Weeklybeats is a 52 week long music project in which artists compose and publicly release 1 song a week for the entire year.
Starting December 29th 2025 GMT each participant will have one week to upload one finished composition. Any style of music or selection of instruments are welcomed and encouraged. Sign up or Login to get started or check our FAQ for any help or questions you may have.

Rubato

By jetjaguar on January 13, 2026 12:09 am

Aims for this week


My one aim for this week was to make music without thinking about tempo, time signatures and without any kind of snapping or quantising to a grid.

Like most folks using a DAW, I'm used to making music that (mostly) fits on to a grid, rhythmically. A track normally has one master tempo and time signature, at least at any given point in time and often if you are playing or programming any rhythmic material your software tidies things up by snapping events to, for example, 16th-notes. So I tried to do none of that and to not even look at the supposed tempo my DAW Bitwig forces me to set.

The Process


  1. I hid the grid markers and disabled snapping in a project in Bitwig.

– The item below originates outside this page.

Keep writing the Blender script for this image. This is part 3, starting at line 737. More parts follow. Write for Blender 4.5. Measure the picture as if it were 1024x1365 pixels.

  2. I experimented with playing notes on a vibraphone sample into a fancy delay preset, AmbientSpace's emulation of the Intellijel Sealegs module, without running the clock in Bitwig. I recorded a couple of passes of this, playing different notes and tweaking the long, long delay tails so they don't have a steady tempo and glitchy distortion shows up.

  3. I trimmed bits of the above recordings that I liked, then loaded up a vocoder, and used these vibraphone echoes as the carrier. I dragged in a gentle field recording I made on the Japanese island of Teshima in 2019 and used this as the modulation source for the vocoder. I sent the vocoder into a convolution reverb, where the impulse response was a long recording of echoes inside a disused German radar dome (thanks Antony / Mugwood!). I bounced the results and layered them at two different octaves. Some EQ to try and deaden some high-pitched ringing. The final track opens with a version down an octave, and the second one comes in later. I flipped the stereo channels on one of them for interest's sake.

  4. I lined up another pass playing vibraphone into the Sealegs emulation, which became the second sound you hear in the track. This is basically untouched.

  5. I pitched that same vibraphone take up an octave, chopped out sections I liked, and made a montage with some parts playing in reverse, which comes in later in the track. I made this mono and then panned the results using an LFO (not synced to clock and with its speed cross-modulated by another LFO just to make it really not-on-the-grid).

  6. Going back to step 2, I replaced the vibraphone sample with a basic subtractive synth (Bitwig's Polymer) and played a sustained bass note into the Sealegs emulation. I recorded multiple passes of this with more live changes to the delay settings, and edited out the moments where I actually play the note, so what we're left with is more like a collage of only the echoes. I placed this around the time the higher vibraphone loops come in.

  7. I placed the raw Teshima recording from step 3 at the end of the track as a way to go out and trimmed it to the bit that I liked most.


The end. 😀

i love the shimmery feelz here heart

There's a rippling energy under the calmness. I like the clicky static that starts around 2:08 and the nature sounds at the end.